Minn. Bank's Failure Gives Wis. Firm Entry

Charlie Bullock knows a thing or two about buying troubled financial institutions.

After all, he was with First Midwest Bancorp as a regional bank president when the Itasca, Ill., company bought five failed thrifts from 1989 to 1991. His subsidiary bank was responsible for turning around the largest of these thrifts, $109 million-asset Home Savings of Joliet, Ill., after it merged charters with the bank.

So Mr. Bullock did not turn up his nose up - as most bankers did - when regulators called him at his new company, S&C Banco, to invite him to bid on a failing Minnesota bank.

"We had wanted to expand into Minnesota for some time, but we had put those plans on the back burner," said Mr. Bullock, chief executive officer of $265 million-asset S&C in New Richmond, Wis. "When this opportunity came up, we knew it was time."

On July 14, Mr. Bullock's company took over Town and Country Bank in Almelund, Minn.

The $30.1 million-asset bank had been in trouble with state and federal regulators for months before they seized control and auctioned off its assets. Regulators said they had examined the 86 year-old bank last fall before doing a follow-up examination in April and May.

"This bank has been closely watched over the last year or so," said Bruce Gordon, a spokesman for the financial examinations division of the Minnesota Department of Commerce. "There were a number of bad loans," he said, "that affected the portfolio as a whole."

Town and Country lost $165,000 last year.

After deciding to seize the bank, regulators on June 21 held a bidders' meeting in St. Paul that was attended by 30 or 40 banks, said Kevin M. Murphy, assistant commissioner of the financial examinations division.

Despite the turnout, only about five banks bid on portions of Town and Country's portfolio, he said. Of these, the state accepted bids by S&C and Queen City Federal Savings Bank of Virginia, Minn.

S&C paid $2.9 million to take over $11.1 million of Town and Country's assets and its $26.5 million of deposits, according to the Federal Deposit Insurance Corp. Queen City bought $9 million of the assets for $399,000. The FDIC says it is trying to sell the remaining $10 million of assets.

Because S&C also assumed the deposits, it gained the right to buy Town and Country's three branches, which Mr. Bullock said S&C plans to do as soon as real estate appraisals are completed.

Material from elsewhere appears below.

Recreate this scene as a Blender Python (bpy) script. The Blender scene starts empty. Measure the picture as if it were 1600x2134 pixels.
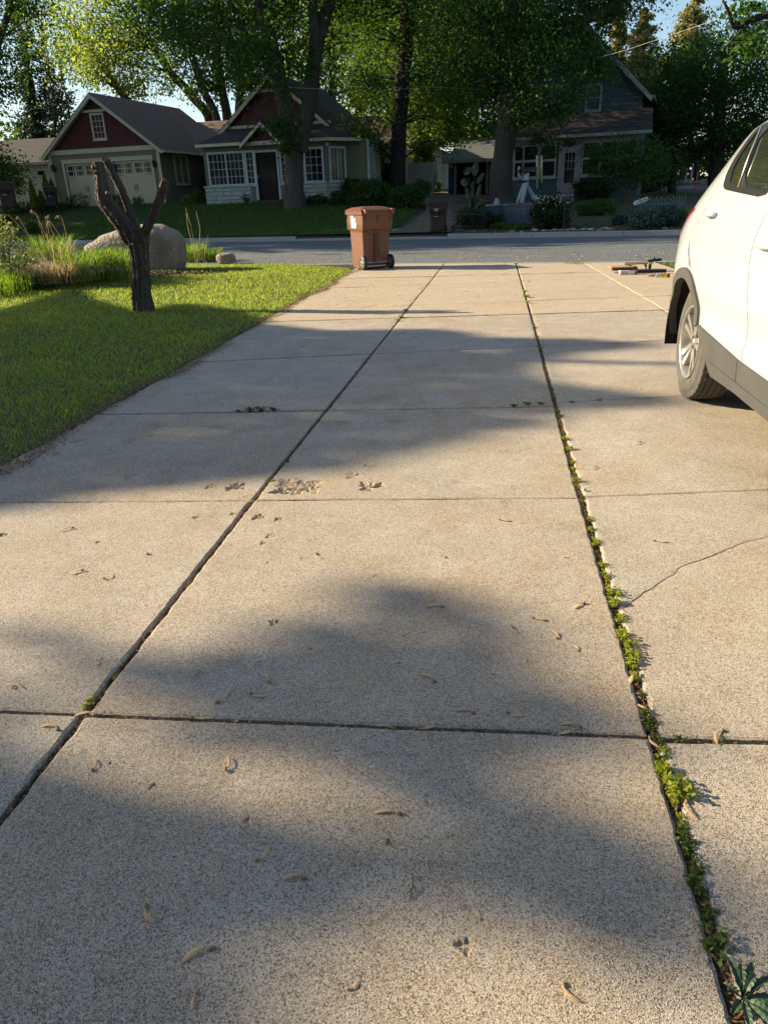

Meanwhile, regulators have let S&C do business in the offices since July 15 - the day after Town and Country closed.

The three-branch bank - now operating as S&C Bank, Minnesota - is the company's fifth banking charter. It owns four banks in the St. Croix and Chippewa River valleys of northwestern Wisconsin. Town and Country was in east-central Minnesota. When it investigated expanding into the North Star State in the mid-1990s, it found that Minnesota law barred out-of-state companies from starting new banks and limited what they could buy.

"We look at purchasing this failed bank as simply another means of expanding," Mr. Bullock said. "Our company is highly capitalized. We have the capacity to grow and expand by absorbing this bank."

This is similar to First Midwest's strategy when it bought failed thrifts from the Resolution Trust Corp. a decade ago.

First Midwest, now a $5.7 billion-asset company, would buy thrifts near its existing banks and try to boost their performance by cross-selling, said Jim Roolf, who has worked at the company more than 20 years. First Midwest has a 23.3% return on equity, compared with an industry average of 15.5%.

"We were pretty successful with those acquisitions," said Mr. Roolf, who is First Midwest's regional banking president in Joliet.

Since Mr. Bullock took S&C's helm a little more than two years ago, it has unsuccessfully bid on portions of $114 million-asset Hartford-Carlisle Savings Bank in Iowa after regulators seized it in January.

"The one in Iowa wasn't in our backyard, so we weren't as excited or interested in it," Mr. Bullock said. "This one is in our backyard, so it's really a good opportunity for us."